Evaluation of biochemical factors from mixed animal wastes feedstock in biogas production

Authors: Lovanh, Nanh; RUIZ-AGUILAR, GRACIELA - University Of Guanajuato; Loughrin, John

Submitted to: Meeting Abstract
Publication Type: Abstract Only
Publication Acceptance Date: 9/5/2017
Publication Date: 12/27/2017
Citation: Lovanh, N.C., Ruiz-Aguilar, G., Loughrin, J.H. 2017. Evaluation of biochemical factors from mixed animal wastes feedstock in biogas production. Meeting Abstract. CDROM H1004.

Interpretive Summary:

Technical Abstract: Animal wastes can serve as the feedstock for biogas production (mainly methane) that could be used as alternative energy source. The green energy derived from animal wastes is considered to be carbon neutral and offsetting those generated from fossil fuels. In this study, an evaluation of methane production from animal wastes with different nitrogen and carbon sources was carried out. Anaerobic batch reactors containing different mixtures of animal wastes and potential inhibition sources were set up to evaluate methane potential.

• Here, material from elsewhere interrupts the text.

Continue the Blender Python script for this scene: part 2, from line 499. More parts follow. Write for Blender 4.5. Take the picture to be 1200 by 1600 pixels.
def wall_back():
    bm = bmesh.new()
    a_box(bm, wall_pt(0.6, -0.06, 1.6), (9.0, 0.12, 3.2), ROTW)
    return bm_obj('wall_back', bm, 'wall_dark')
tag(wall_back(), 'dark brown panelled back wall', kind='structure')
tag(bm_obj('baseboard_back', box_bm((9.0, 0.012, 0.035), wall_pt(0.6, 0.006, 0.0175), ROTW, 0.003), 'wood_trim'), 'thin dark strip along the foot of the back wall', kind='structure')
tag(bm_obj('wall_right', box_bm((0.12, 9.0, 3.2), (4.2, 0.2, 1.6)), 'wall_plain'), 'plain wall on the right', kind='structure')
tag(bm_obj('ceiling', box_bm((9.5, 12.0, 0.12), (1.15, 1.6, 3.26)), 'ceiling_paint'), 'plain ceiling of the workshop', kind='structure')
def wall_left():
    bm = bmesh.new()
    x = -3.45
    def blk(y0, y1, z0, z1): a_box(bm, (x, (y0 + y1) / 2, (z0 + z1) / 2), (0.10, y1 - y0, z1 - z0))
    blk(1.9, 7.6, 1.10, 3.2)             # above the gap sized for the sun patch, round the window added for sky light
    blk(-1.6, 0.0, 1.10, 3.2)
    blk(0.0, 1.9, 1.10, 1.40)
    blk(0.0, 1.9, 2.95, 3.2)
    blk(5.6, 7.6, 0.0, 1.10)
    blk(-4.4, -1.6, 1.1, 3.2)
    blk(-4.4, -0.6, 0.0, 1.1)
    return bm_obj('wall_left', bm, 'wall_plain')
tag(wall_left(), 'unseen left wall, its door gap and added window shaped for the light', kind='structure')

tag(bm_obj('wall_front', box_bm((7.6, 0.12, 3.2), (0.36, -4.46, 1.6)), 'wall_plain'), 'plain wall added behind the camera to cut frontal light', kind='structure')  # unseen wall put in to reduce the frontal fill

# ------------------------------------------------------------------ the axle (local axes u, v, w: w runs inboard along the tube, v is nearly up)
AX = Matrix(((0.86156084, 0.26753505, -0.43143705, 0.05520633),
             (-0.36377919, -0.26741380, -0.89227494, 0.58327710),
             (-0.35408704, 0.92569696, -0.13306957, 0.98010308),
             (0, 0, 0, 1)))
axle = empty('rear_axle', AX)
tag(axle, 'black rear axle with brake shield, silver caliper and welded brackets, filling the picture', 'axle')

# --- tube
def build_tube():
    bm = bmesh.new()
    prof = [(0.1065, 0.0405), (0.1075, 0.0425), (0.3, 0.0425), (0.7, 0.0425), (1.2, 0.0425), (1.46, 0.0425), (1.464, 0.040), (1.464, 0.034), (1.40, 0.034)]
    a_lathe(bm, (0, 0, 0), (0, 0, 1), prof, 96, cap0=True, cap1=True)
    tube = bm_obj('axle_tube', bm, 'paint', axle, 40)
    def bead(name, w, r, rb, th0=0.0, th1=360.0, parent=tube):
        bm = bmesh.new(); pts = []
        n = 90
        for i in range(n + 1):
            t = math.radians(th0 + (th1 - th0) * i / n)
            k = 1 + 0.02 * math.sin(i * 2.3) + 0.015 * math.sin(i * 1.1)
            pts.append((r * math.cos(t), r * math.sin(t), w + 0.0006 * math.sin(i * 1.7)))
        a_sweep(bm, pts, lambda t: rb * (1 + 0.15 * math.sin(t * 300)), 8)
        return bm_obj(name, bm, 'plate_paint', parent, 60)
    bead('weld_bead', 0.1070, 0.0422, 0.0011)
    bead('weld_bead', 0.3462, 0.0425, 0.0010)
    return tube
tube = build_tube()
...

Biogas productions were sampled and monitored by gas chromatography and photoacoustic gas analyzer. The results showed that methane productions increased as the solid concentrations, temperature and total carbon increased. However, biogas production decreased substantial when ammonia concentrations in the feedstock were high. The addition of carbon to the feedstock provided a better substrate for methane production during anaerobic digestion of animal wastes. Methane productions were more than several times greater from reactors with feedstock amended with additional source of carbon than the ones with just animal wastes (e.g., swine, poultry or just dairy) or acclimated microbes. There was no methane production in the sterile control. Thus, it appears that additional carbon source is necessary to increase methane production from animal waste anaerobic digester. Inhibitor such as ammonia appears to hinder the biomethanation in the anaerobic digestion of animal wastes for optimum methane production.